All of the facts should be presented to a jury for determination of whether or not, under the unique facts of this case, the members of the counsel gave their implied consent to the agreement by their actions, inaction, and silence for almost a year.

NOTES

[1] Several of the council members suggested the defendants contact the mayor so that he would be aware of the defendants' problems. However, the record is clear these council members did not direct the defendants to try to work out any agreement with the mayor, did not expect the mayor to take any specific action, and certainly did not expect he would enter into an unauthorized agreement with the defendants. We are unable to conclude, as does the dissent, that the council members' testimony is expressly or impliedly contradicted so as to create a fact issue as to ratification.

[2] We note the establishment of water and sewer rates is a governmental function, Glendale Estates v.

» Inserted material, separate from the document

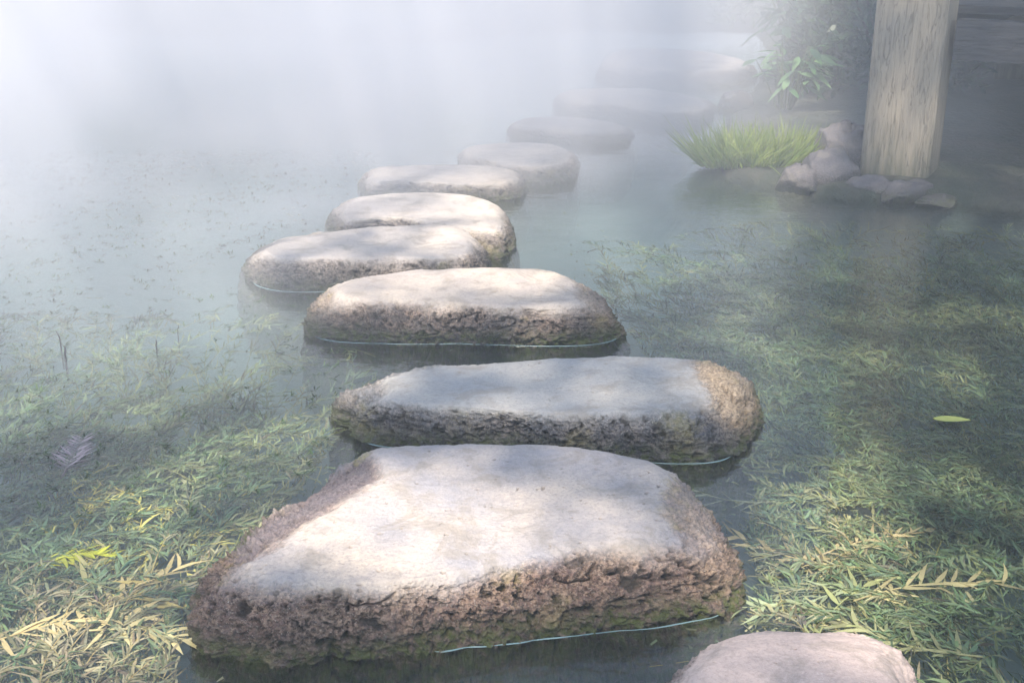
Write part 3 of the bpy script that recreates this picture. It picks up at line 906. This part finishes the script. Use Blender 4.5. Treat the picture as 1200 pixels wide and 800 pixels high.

Mayor &c. of Americus, 222 Ga. 610, 612 (1b) (151 SE2d 142) (1966); Horkan v. Moultrie, 136 Ga. 561, 563 (1) (71 S.E. 785) (1911) for which the city is not liable in negligence. OCGA § 36-33-1 (b); Corey Outdoor Advertising v. Bd. of Zoning, Ga. supra at 224 (3).

[3] The original change in the water rates increased Star Laundry's water and sewer bill from $38.50 to over $4,000 per month. Star Laundry v. City of Warner Robins, supra.

[4] The difference between the amounts paid by the appellees and the amount called for in the ordinance was $75,000 for Star Laundry and $7,000 for Mrs. Rushing's laundry.